• _Stored rows_
(begin)

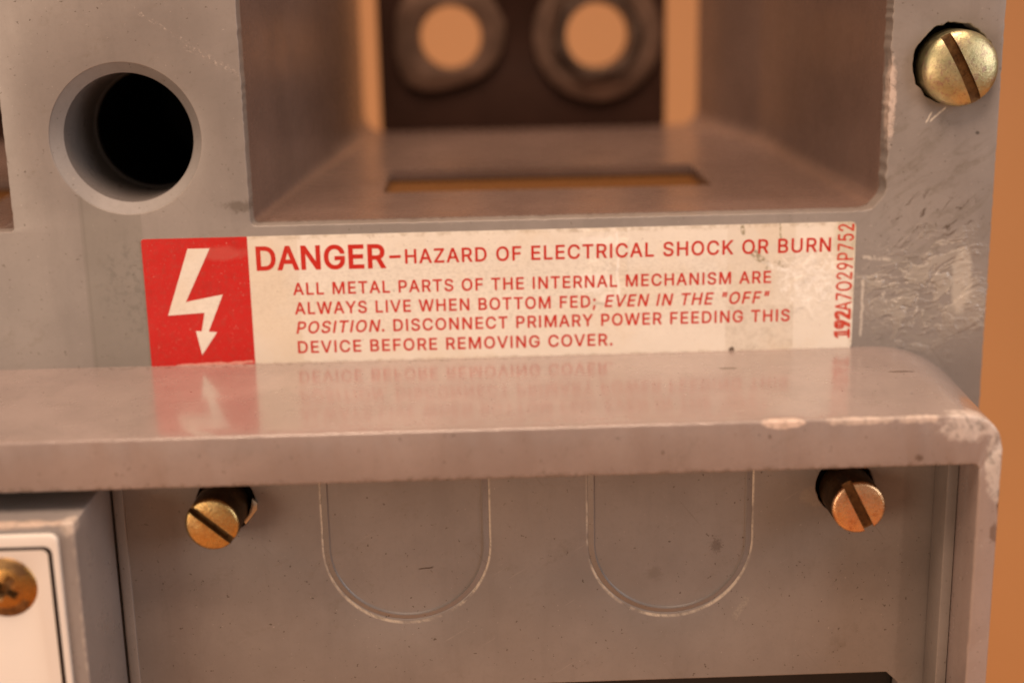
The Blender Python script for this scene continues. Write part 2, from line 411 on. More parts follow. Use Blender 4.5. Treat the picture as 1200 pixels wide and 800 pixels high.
def evaluated(me, mods):
    """mesh (mm) run through modifiers: list of (type, dict)"""
    o = bpy.data.objects.new('work', me)
    COL.objects.link(o)
    for t, kw in mods:
        md = o.modifiers.new(t, t)
        for k, v in kw.items(): setattr(md, k, v)
    dg = bpy.context.evaluated_depsgraph_get()
    out = bpy.data.meshes.new_from_object(o.evaluated_get(dg), depsgraph=dg)
    bpy.data.objects.remove(o)
    return out

def cut(me, cutters, solver='EXACT'):
    obs = []
    mods = []
    for c in cutters:
        o = bpy.data.objects.new('cutter', c); COL.objects.link(o); obs.append(o)
        mods.append(('BOOLEAN', dict(operation='DIFFERENCE', object=o, solver=solver)))
    out = evaluated(me, mods)
    for o in obs: bpy.data.objects.remove(o)
    return out

def curve_mesh(loops, extrude=0.0, bevel=0.0, offset=None, res=1):
    """closed 2D loops (x, z) filled with holes -> mesh facing -Y (front at y = -extrude-bevel)"""
    cu = bpy.data.curves.new('work', 'CURVE')
    cu.dimensions = '2D'; cu.fill_mode = 'BOTH'
    cu.extrude = extrude; cu.bevel_depth = bevel; cu.bevel_resolution = res
    cu.offset = -bevel if offset is None else offset
    for lp in loops:
        s = cu.splines.new('POLY'); s.points.add(len(lp)-1)
        for p, q in zip(s.points, lp): p.co = (q[0], q[1], 0, 1)
        s.use_cyclic_u = True
    o = bpy.data.objects.new('work', cu); COL.objects.link(o)
    dg = bpy.context.evaluated_depsgraph_get()
    me = bpy.data.meshes.new_from_object(o.evaluated_get(dg), depsgraph=dg)
    bpy.data.objects.remove(o)
    me.transform(Matrix(((1, 0, 0, 0), (0, 0, -1, 0), (0, 1, 0, 0), (0, 0, 0, 1))))
    bm = bmesh.new(); bm.from_mesh(me)
    bmesh.ops.remove_doubles(bm, verts=bm.verts[:], dist=1e-4)
    bmesh.ops.recalc_face_normals(bm, faces=bm.faces[:])
    bm.to_mesh(me); bm.free()
    return me

def clean(lp):
    out = []
    for p in lp:
        if not out or math.hypot(p[0]-out[-1][0], p[1]-out[-1][1]) > 1e-3: out.append(p)
    while len(out) > 1 and math.hypot(out[0][0]-out[-1][0], out[0][1]-out[-1][1]) < 1e-3: out.pop()
    return out
def area(lp): return sum(a[0]*b[1]-b[0]*a[1] for a, b in zip(lp, lp[1:]+lp[:1]))/2
def swell(lp, d):
    """move a closed loop outward (counter-clockwise sense) by d"""
    out = []; k = len(lp)
    for i in range(k):
        a, p, b = Vector(lp[i-1]), Vector(lp[i]), Vector(lp[(i+1) % k])
        e1 = (p-a).normalized(); e2 = (b-p).normalized()
        n1 = Vector((e1.y, -e1.x)); n2 = Vector((e2.y, -e2.x))
        h = n1+n2
        if h.length < 1e-4: h = n1
        h.normalize()
        c = max(.5, h.dot(n1))
        q = p+h*(d/c); out.append((q.x, q.y))
    return out
def ink(loops):
    """flat print: triangles inside the outlines (non-zero winding), facing -Y"""
    bm = bmesh.new()
    from mathutils.geometry import delaunay_2d_cdt
    for group in loops:
        pts = []; eds = []
        for lp in group:
            o = len(pts); pts += [Vector(p) for p in lp]
            eds += [(o+i, o+(i+1) % len(lp)) for i in range(len(lp))]
        vs, es, fs = delaunay_2d_cdt(pts, eds, [], 0, 1e-6)[:3]
        bv = [bm.verts.new((v.x, 0, v.y)) for v in vs]
        for f in fs:
            c = sum((vs[k] for k in f), Vector((0, 0)))/len(f)
            wn = 0
            for lp in group:
                for a, b in zip(lp, lp[1:]+lp[:1]):
                    if (a[1] > c.y) != (b[1] > c.y):
                        x = a[0]+(c.y-a[1])/(b[1]-a[1])*(b[0]-a[0])
                        if x > c.x: wn += 1 if b[1] > a[1] else -1
            if wn != 0:
                try: bm.faces.new([bv[k] for k in f])
                except ValueError: pass
    for f in bm.faces:
        f.normal_update()
        if f.normal.y > 0: f.normal_flip()
    bmesh.ops.delete(bm, geom=[v for v in bm.verts if not v.link_faces], context='VERTS')
    me = bpy.data.meshes.new('ink'); bm.to_mesh(me); bm.free()
    return me
def slab(loops, y0, y1, bevel, steps=3):
    """flat board between y0 (front) and y1: first loop is the outline, the rest are holes; rounded front edges"""
    loops = [clean(l) for l in loops]
    loops = [(l if (area(l) > 0) == (i == 0) else l[::-1]) for i, l in enumerate(loops)]
    bm = bmesh.new()
    front = [swell(l, -bevel) for l in loops]
    f = ink([front]); f.transform(Matrix.Translation((0, y0, 0))); bm.from_mesh(f)
    b = ink([loops]); b.flip_normals(); b.transform(Matrix.Translation((0, y1, 0))); bm.from_mesh(b)
    for l in loops:
        rings = []
        for k in range(steps+1):
            a = math.radians(90*k/steps)
            rings.append([bm.verts.new((x, y0+bevel*(1-math.cos(a)), z)) for x, z in swell(l, -bevel*(1-math.sin(a)))])
        rings.append([bm.verts.new((x, y1, z)) for x, z in l])
        for p, q in zip(rings, rings[1:]):
            for i in range(len(p)):
                j = (i+1) % len(p); bm.faces.new((p[i], p[j], q[j], q[i]))
    bmesh.ops.remove_doubles(bm, verts=bm.verts[:], dist=2e-4)
    return me_from(bm, 'slab')

def shift(me, x=0, y=0, z=0):
    me.transform(Matrix.Translation((x, y, z))); return me

def rrect(x0, x1, z0, z1, r, k=6):
    """rounded rectangle loop; r = radii (bl, br, tr, tl)"""
    if not isinstance(r, (tuple, list)): r = (r,)*4
    out = []
    for (cx, cz, a0), rr in zip(((x0, z0, 180), (x1, z0, 270), (x1, z1, 0), (x0, z1, 90)), r):
        sx = 1 if cx == x0 else -1; sz = 1 if cz == z0 else -1
        for i in range(k+1):
            a = math.radians(a0+90*i/k)
            out.append((cx+sx*rr+rr*math.cos(a), cz+sz*rr+rr*math.sin(a)))
            if rr == 0: break
    return out

def densify(lp, step):
    out = []
    for a, b in zip(lp, lp[1:]+lp[:1]):
        L = math.hypot(b[0]-a[0], b[1]-a[1]); k = max(1, int(L/step))
        for i in range(k): out.append((a[0]+(b[0]-a[0])*i/k, a[1]+(b[1]-a[1])*i/k))
    return out

def nibble(lp, amp, cx, cz, seed=0):
    """push a dense loop slightly about with noise, as on a chipped painted edge"""
    out = []
    for x, z in lp:
        v = noise.noise(Vector((x*.9, z*.9, seed)))*.6+max(0, noise.noise(Vector((x*.45, z*.45, seed+9)))-.25)*1.6
        d = Vector((x-cx, z-cz)).normalized()
        k = amp*(1.5 if x > 60 else .45)
        out.append((x+d.x*k*v, z+d.y*k*v))
    return out

def circle(cx, cz, r, k=64):
    return [(cx+r*math.cos(2*math.pi*i/k), cz+r*math.sin(2*math.pi*i/k)) for i in range(k)]

def lathe(prof, cx, cz, k=72, y0=0.0, closed=False):
    """profile of (radius, y) spun about the y axis through (cx, cz)"""
    bm = bmesh.new(); rings = []
    for r, y in prof:
        if r < 1e-6: rings.append([bm.verts.new((cx, y+y0, cz))])
        else: rings.append([bm.verts.new((cx+r*math.cos(2*math.pi*i/k), y+y0, cz+r*math.sin(2*math.pi*i/k))) for i in range(k)])
    pairs = list(zip(rings, rings[1:]))
    if closed: pairs.append((rings[-1], rings[0]))
    for a, b in pairs:
        for i in range(k):
            j = (i+1) % k
            if len(a) == 1 and len(b) == 1: continue
            if len(a) == 1: bm.faces.new((a[0], b[i], b[j]))
            elif len(b) == 1: bm.faces.new((a[i], a[j], b[0]))
            else: bm.faces.new((a[i], a[j], b[j], b[i]))
    return me_from(bm, 'lathe')

def boxmesh(x0, x1, y0, y1, z0, z1, bevel=0.0, seg=2):
    bm = bmesh.new()
    bmesh.ops.create_cube(bm, size=1)
    for v in bm.verts:
        v.co = Vector((x0 if v.co.x < 0 else x1, y0 if v.co.y < 0 else y1, z0 if v.co.z < 0 else z1))
    if bevel: bmesh.ops.bevel(bm, geom=bm.edges[:], offset=bevel, segments=seg, profile=.5, affect='EDGES')
    return me_from(bm, 'box')

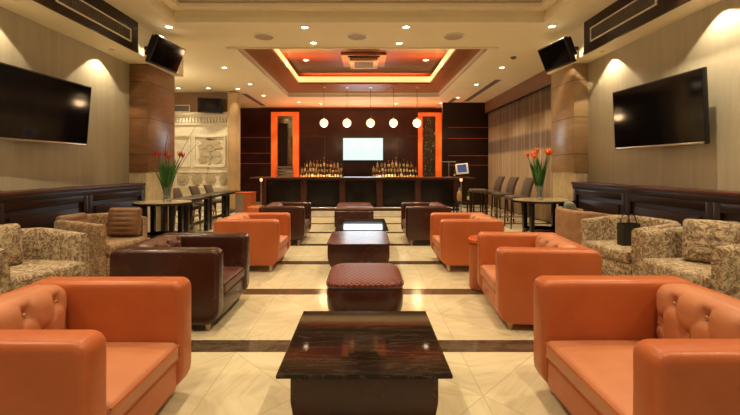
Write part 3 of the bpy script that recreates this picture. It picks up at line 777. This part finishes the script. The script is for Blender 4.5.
# ------------------------------------------------------------------ left alcove tables and chairs
def square_table(label, loc, w, d, h):
    t = thing('bar_table', label, 'table', loc)
    MB().rbox(-w/2, w/2, -d/2, d/2, h-.05, h, .006, 1).build('table_top', 'table_edge', t)
    for sx in (-1, 1):
        for sy in (-1, 1): MB().rbox(*sorted((sx*w/2, sx*(w/2-.09))), *sorted((sy*d/2, sy*(d/2-.10))), 0, h-.05, .006, 1).build('leg', 'table_edge', t)
    MB().box(w/2-.07, w/2-.03, -d/2+.1, d/2-.1, .20, .26).build('foot_rail', 'table_edge', t, False)
    return t
for y, lab in ((7.92, 'nearest of the three square black tables in the left alcove, beside the pillar'), (9.02, 'middle one of the three square black tables in the left alcove'), (10.12, 'farthest of the three square black tables in the left alcove')):
    square_table(lab, (-3.62, y, 0), .52, 1.04, .74)
def bar_chair(label, loc, rz, seat_h=.70, back_h=1.13, group=None):
    t = thing('bar_chair', label, 'chair', loc, rz, group)
    w, d = .44, .44
    MB().rbox(-w/2, w/2, -d/2, d/2, seat_h-.09, seat_h, .03, 3, (6, 6, 1), lambda x, y, z: (0, 0, .015*(1-x*x)*(1-y*y) if z > 0 else 0)).build('seat', 'stool_fabric', t)
    def lean(x, y, z): k = (z+1)/2; return (0, .11*k*k+.03*k - .03*(1-x*x), 0)
    MB().rbox(-w/2, w/2, d/2-.07, d/2, seat_h-.06, back_h, .03, 3, (5, 1, 6), lean).build('backrest', 'stool_fabric', t)
    for sx in (-1, 1):
        for sy in (-1, 1):
            x, y = sx*(w/2-.03), sy*(d/2-.03); MB().tube([(x*1.06, y*1.10, 0), (x, y, seat_h-.08)], [.016, .023], 4).build('leg', 'dark_wood', t)
    q = MB()
    for a, b in (((-1, -1), (1, -1)), ((-1, 1), (1, 1)), ((-1, -1), (-1, 1)), ((1, -1), (1, 1))):
        q.tube([(a[0]*.2, a[1]*.2, .24), (b[0]*.2, b[1]*.2, .24)], .011, 6)
    q.build('foot_rail', 'metal', t)
    return t
for y, lab in ((9.05, 'taupe upholstered chair behind the left alcove tables, nearest of its row'), (10.05, 'taupe upholstered chair behind the left alcove tables, middle of its row'), (10.95, 'taupe upholstered chair behind the left alcove tables, farthest of its row')):
    bar_chair(lab, (-4.12, y, 0), L, .47, .89)
for x, y, lab in ((3.45, 8.85, 'tall taupe bar stool by the curtain, nearest of its row'), (3.45, 9.80, 'tall taupe bar stool by the curtain, middle of its row'), (3.45, 10.75, 'tall taupe bar stool by the curtain, farthest of its row')):
    bar_chair(lab, (x, y, 0), R, .72, 1.13)
# small side table with bottles near the bar end
t = thing('side_table', 'small dark side table holding bottles at the right end of the bar', 'side table', (2.62, 10.50, 0))
MB().rbox(-.22, .22, -.22, .22, .42, .46, .006, 1).build('table_top', 'table_edge', t)
for sx in (-1, 1):
    for sy in (-1, 1): MB().box(*sorted((sx*.21, sx*.17)), *sorted((sy*.21, sy*.17)), 0, .42).build('leg', 'table_edge', t, False)
# dark high stools right before the bar
for x, y, lab in ((2.86, 9.85, 'low backed dark stool right of the small bottle table'),):
    t = thing('stool', lab, 'stool', (x, y, 0))
    MB().rbox(-.2, .2, -.2, .2, .74, .82, .03, 3).build('seat', 'stool_fabric', t)
    for sx in (-1, 1):
        for sy in (-1, 1): MB().box(*sorted((sx*.18, sx*.145)), *sorted((sy*.18, sy*.145)), 0, .75).build('leg', 'dark_wood', t, False)
# podium and orange cube at the left end of the bar
t = thing('podium', 'waist-high grey and orange podium beside the cream column', 'podium', (-2.98, 9.75, 0))
MB().box(-.20, .0, -.2, .2, 0, .72).build('grey_panel', 'grey', t, False)
MB().box(.0, .20, -.2, .2, 0, .72).build('orange_panel', 'orange', t, False)
MB().rbox(-.21, .21, -.21, .21, .72, .75, .006, 1).build('podium_top', 'red_gloss', t)
t = thing('cube_stool', 'low orange cube stool between the podium and the third orange armchair', 'stool', (-2.50, 9.10, 0))
MB().rbox(-.2, .2, -.2, .2, .04, .46, .03, 3).build('seat', 'orange', t)
for sx in (-1, 1):
    for sy in (-1, 1): MB().lathe([(.018, 0), (.02, .05)], 8, (sx*.14, sy*.14, 0)).build('foot', 'black', t)

# ------------------------------------------------------------------ curtain
t = thing('curtain', 'long sheer brown banded curtain along the right side behind the bar stools', 'curtain', (4.50, 11.2, 0))
q = MB(); n = 220; y0, y1 = -2.9, 3.05; vs = []; fs = []
for j, z in enumerate((.03, .8, 1.6, 2.4, 3.34)):
    for i in range(n+1):
        y = y0+(y1-y0)*i/n; a = .035*math.sin(y*21+.8*math.sin(y*3.1))+.02*math.sin(y*9+1); vs.append((a*(1-.1*j/4)-.02, y, z))
for j in range(4):
    for i in range(n): k = j*(n+1)+i; fs.append((k, k+1, k+n+2, k+n+1))
q.add(vs, fs); o = q.build('cloth', 'curtain', t)
sol = o.modifiers.new('thickness', 'SOLIDIFY'); sol.thickness = .006
MB().tube([(-.12, -2.9, 3.33), (-.12, 3.0, 3.33)], .022, 10).build('curtain_rod', 'black', t)
for y in (-2.6, .1, 2.8): MB().box(-.12, .0, y-.01, y+.01, 3.32, 3.345).build('rod_bracket', 'black', t, False)

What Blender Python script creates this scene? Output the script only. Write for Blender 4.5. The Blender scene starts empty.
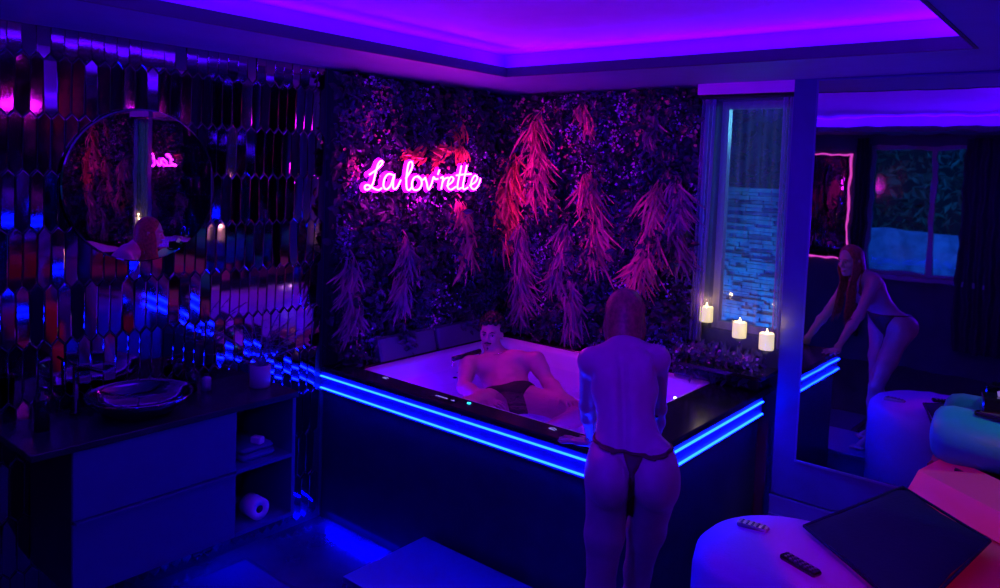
import bpy, math, random
import numpy as np
from mathutils import Vector, Matrix
random.seed(7); rng = np.random.default_rng(7)
PI = math.pi
scn = bpy.context.scene
COL = scn.collection
V = Vector

# ------------------------------------------------------------------ camera
cam_d = bpy.data.cameras.new('camera'); cam = bpy.data.objects.new('camera', cam_d); COL.objects.link(cam)
ROT = [math.radians(a) for a in (86.41118385, -2.02395003, 39.52863026)]
CAM = V((3.75, -4.395, 2.0)); FPX = 765.903; PY = 215.095
cam.location = CAM; cam.rotation_euler = ROT
cam_d.sensor_fit = 'HORIZONTAL'; cam_d.sensor_width = 36; cam_d.lens = 36*FPX/1000
cam_d.shift_y = -(294-PY)/1000.0
cam_d.clip_start = 0.05
scn.camera = cam
RM = cam.rotation_euler.to_matrix()
def ray(x, y): return RM @ V(((x-500)/FPX, -(y-PY)/FPX, -1))
def at(x, y, ax, val):
    d = ray(x, y); t = (val-CAM[ax])/d[ax]; return CAM+d*t
def W(x, y, D): return CAM + ray(x, y)*D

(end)

Gather from the entries above all lines that include the string "Blender".

The Blender Python script for this scene continues. Write part 2, from line 411 on. More parts follow. Use Blender 4.5. Treat the picture as 1200 pixels wide and 800 pixels high.
Write part 3 of the bpy script that recreates this picture. It picks up at line 777. This part finishes the script. The script is for Blender 4.5.
What Blender Python script creates this scene? Output the script only. Write for Blender 4.5. The Blender scene starts empty.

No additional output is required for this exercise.